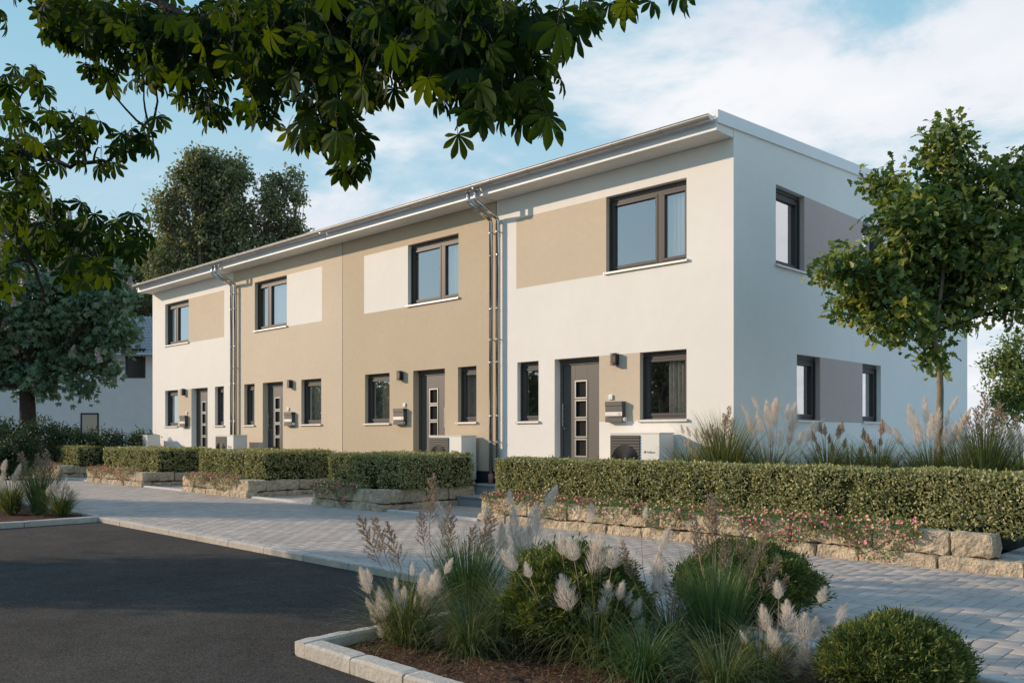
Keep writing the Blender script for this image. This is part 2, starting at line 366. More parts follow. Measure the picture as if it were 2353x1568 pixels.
o = sheet('pavement_bed', [(-60,KV+.02),(14,KV+.02),(14,-.3),(-60,-.3)], .074, SAND)
# kerbs
def kerb(name, p0, p1, wd, z0, z1, L=1.0, side=1):
    p0 = np.array(p0); p1 = np.array(p1); d = p1-p0; T = np.linalg.norm(d); d = d/T; nn = np.array([-d[1],d[0]])*side
    n = max(1,int(round(T/L))); mb = MB()
    for i in range(n):
        a = T*i/n + .006; b = T*(i+1)/n - .006; seg = 14; c = .016
        prof = [(0,z0),(0,z1-c*1.2),(c*.35,z1-c*.45),(c,z1),(wd-c,z1),(wd,z1-c),(wd,z0)]
        rows = []
        for s_ in range(seg+1):
            t = a+(b-a)*s_/seg; row = []
            e_ = .012 if s_ in (0,seg) else 0
            for k,(o_,z) in enumerate(prof):
                p = p0 + d*t + nn*o_
                j = noise.fractal(Vector((p[0]*7,p[1]*7,z*9+i*3.1)),1,2,4)*(.010 if k in (2,3) else .005)
                rows_z = z - (abs(j)*1.4 if k in (1,2,3,4) else 0) - (e_*.5 if k in (2,3,4) else 0)
                row.append((p[0]+nn[0]*j, p[1]+nn[1]*j, rows_z))
            rows.append(row)
        vs = [v for r_ in rows for v in r_]; K = len(prof); fs = []
        for s_ in range(seg):
            for k in range(K-1): fs.append((s_*K+k,s_*K+k+1,(s_+1)*K+k+1,(s_+1)*K+k))
        fs += [tuple(range(K)), tuple(seg*K+k for k in range(K))]
        mb.add(vs, fs)
    o = obj(name, mb, KERB); o['kind'] = 'structure'; return o
kerb('kerb', (-8.73,KV), (2.0,KV), .14, -.03, .092, 1.0)
kerb('kerb', (2.16,KV), (9.5,KV), .14, -.03, .092, 1.0)
kerb('kerb', (-34,KV), (-8.90,KV), .14, -.03, .11, 1.0)
kerb('kerb', (-8.73,-12.4), (-8.73,KV+.13), .14, -.03, .10, 1.2, side=1)
kerb('kerb', (2.02,-9.66), (2.02,KV+.13), .13, -.03, .105, 1.2, side=-1)
kerb('kerb', (2.155,-9.66), (9.5,-9.66), .15, -.03, .105, .57)
# garden terraces: raised soil with stepped paths cut in
sheet('garden_terrace', [(-34,-.42),(0,-.42),(0,14),(-34,14)], .50, SOIL)
sheet('garden_terrace', [(0,-.42),(16,-.42),(16,14),(0,14)], .496, GRAVEL)
PL = [(-27.4,-23.6,-3.05), (-21.05,-16.85,-3.05), (-14.4,-10.95,-3.0), (-8.35,-5.85,-2.92), (-3.3,4.75,-2.78)]   # planters: x0, x1, front
for a,b,v in PL:
    b2 = b
    sheet('garden_terrace', [(a+.1,v+.3),(b2-.1,v+.3),(b2-.1,-.42),(a+.1,-.42)], .46, SOIL)
sheet('garden_terrace', [(-34,-3),(-27.3,-3),(-27.3,-.42),(-34,-.42)], .3, SOIL)
mb = MB(); mb.box(4.70,16,-2.45,-.43,-.03,.255); o = obj('garden_terrace',mb,GRAVEL); o['kind'] = 'structure'
mb = MB(); mb.box(-34,16,-.425,-.40,.05,.494); o = obj('garden_terrace',mb,GRAVEL); o['kind'] = 'structure'
# ---------------------------------------------------------------- stone walls
def block(mb, x0,x1,y0,y1,z0,z1, seed, amp=.030, st=.055):
    nx,ny,nz = [max(2,int(round(a/st))) for a in (x1-x0,y1-y0,z1-z0)]
    idx = {}; n0 = len(mb.v)
    def vid(i,j,k):
        if (i,j,k) in idx: return idx[i,j,k]
        p = [x0+(x1-x0)*i/nx, y0+(y1-y0)*j/ny, z0+(z1-z0)*k/nz]
        ex = (i in (0,nx))+(j in (0,ny))+(k in (0,nz))
        c = Vector(((x0+x1)/2,(y0+y1)/2,(z0+z1)/2)); q = Vector(p)
        sh = (0,0,.007,.014)[ex]
        for a,(i_,n_) in enumerate(((i,nx),(j,ny),(k,nz))):
            if i_ == 0: q[a] += sh
            if i_ == n_: q[a] -= sh
        nv = noise.noise_vector(Vector(p)*2.6+Vector((seed*7.3,0,0)))*amp*.7 + noise.noise_vector(Vector(p)*12+Vector((0,seed*3.1,0)))*amp*.7 + noise.noise_vector(Vector(p)*27)*amp*.35
        q += nv; idx[i,j,k] = len(mb.v); mb.v.append(tuple(q)); return idx[i,j,k]
    def quad(a,b,c,d): mb.f.append((a,b,c,d)); mb.m.append(0)
    for i in range(nx):
        for j in range(ny):
            for k in (0,nz): quad(vid(i,j,k),vid(i+1,j,k),vid(i+1,j+1,k),vid(i,j+1,k))
        for k in range(nz):
            for j in (0,ny): quad(vid(i,j,k),vid(i+1,j,k),vid(i+1,j,k+1),vid(i,j,k+1))
    for j in range(ny):
        for k in range(nz):
            for i in (0,nx): quad(vid(i,j,k),vid(i,j+1,k),vid(i,j+1,k+1),vid(i,j,k+1))
def stone_wall(name, label, x0, x1, v, ret=True, ext=0.):
    mb = MB(); rr = random.Random(int(x0*10)+500); sd = rr.random()*50; t = .28
    for row,(za,zb) in enumerate(((.04,.235),(.24,.50))):
        x = x0; xe = x1 + (ext if row == 0 else 0)
        while x < xe-.05:
            L = rr.uniform(.45,.95) if row == 0 else rr.uniform(.7,1.2)
            if xe-x-L < .4: L = xe-x
            f = rr.uniform(-.02,.02) - (.03 if row == 0 else 0)
            sd += 1; block(mb, x+.006, x+L-.006, v+f, v+t+(.2 if row==1 and x+L>=xe-.01 and ret else 0), za, zb+rr.uniform(-.012,.012), sd); x += L
        if ret:
            y = v+t+(.21 if row == 1 else .01)
            while y < -.5:
                L = rr.uniform(.45,.95)
                if -.45-y-L < .35: L = -.45-y
                sd += 1; block(mb, x1-t-.02, x1-.04, y, y+L-.012, za, zb-.02+rr.uniform(-.01,.01), sd); y += L
    o = obj(name, mb, STONE); return tag(o, label, 'stone wall', 'stone planter walls along the pavement')
stone_wall('stone_wall','low stone planter wall farthest left, nearly hidden behind the reddish grass',*PL[0])
stone_wall('stone_wall','low stone planter wall in front of the leftmost white house',*PL[1])
stone_wall('stone_wall','sunlit low stone planter wall in front of the pale tan house, second from the left',*PL[2])
stone_wall('stone_wall','shaded low stone planter wall with big corner block in front of the darker tan house',*PL[3])
stone_wall('stone_wall','long rough sandstone planter wall under the nearest hedge, right of the steps',*PL[4],ret=False,ext=9.)
# ---------------------------------------------------------------- paths with edging and steps
paths = [(-23.6,-21.05,-3.05,'far left end'),(-16.85,-14.4,-3.02,'left of the sunlit planter'),(-10.95,-8.35,-2.96,'left of the shaded planter'),(-5.85,-3.3,-2.88,'right of the shaded planter below the twin downpipes')]
for a,b,v,nm in paths:
    V,Fc,Q = pavers(a+.02, b-.02, v+.12, -1.0, .104)
    o = arr_obj('path', V, Fc, PAVER, rnd=Q); o['kind'] = 'structure'
    mb = MB(); mb.box(a+.02,b+.03,v,v+.115,.03,.135,bev=.008); o = obj('path_edging', mb, EDGE); o['kind'] = 'structure'
    st = thing('entrance_steps','grey stone steps on the path '+nm,'steps',((a+b)/2,-.9,.1),group='entrance steps between the planters')
    mb = MB(); mb.box(a-.05,b+.05,-1.0,-.45,.05,.27,bev=.006); mb.box(a-.05,b+.05,-1.04,-.4,.272,.31,bev=.006); obj('step',mb,GREYSTEP,st)
    mb = MB(); mb.box(a-.2,b+.05,-.44,-.02,.05,.48,bev=.006); mb.box(a-.25,b+.05,-.47,-.02,.482,.52,bev=.006); obj('step',mb,GREYSTEP,st)
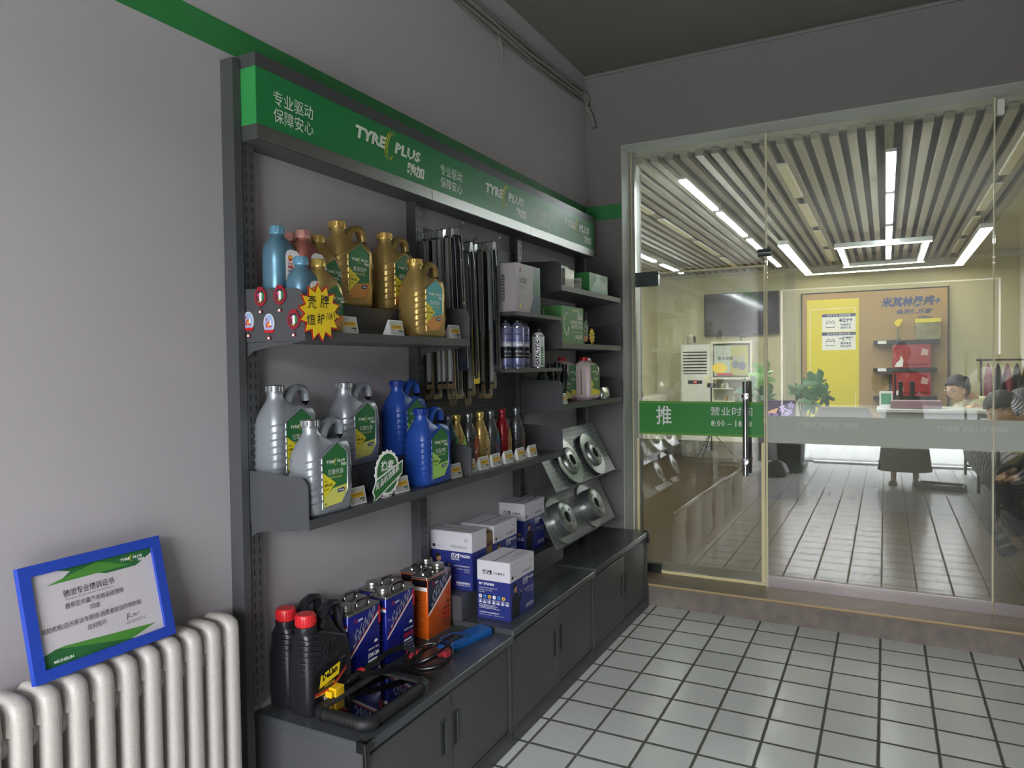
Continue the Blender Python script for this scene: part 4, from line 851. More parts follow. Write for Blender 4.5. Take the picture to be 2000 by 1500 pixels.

◇ ◇ ◇ ◇

_Short task_
Of the lines above, copy each that contains "picture".

_Task result_
Keep writing the Blender script for this image. This is part 2, starting at line 366. More parts follow. Measure the picture as if it were 2353x1568 pixels.
Continue the Blender Python script for this scene: part 4, from line 851. More parts follow. Write for Blender 4.5. Take the picture to be 2000 by 1500 pixels.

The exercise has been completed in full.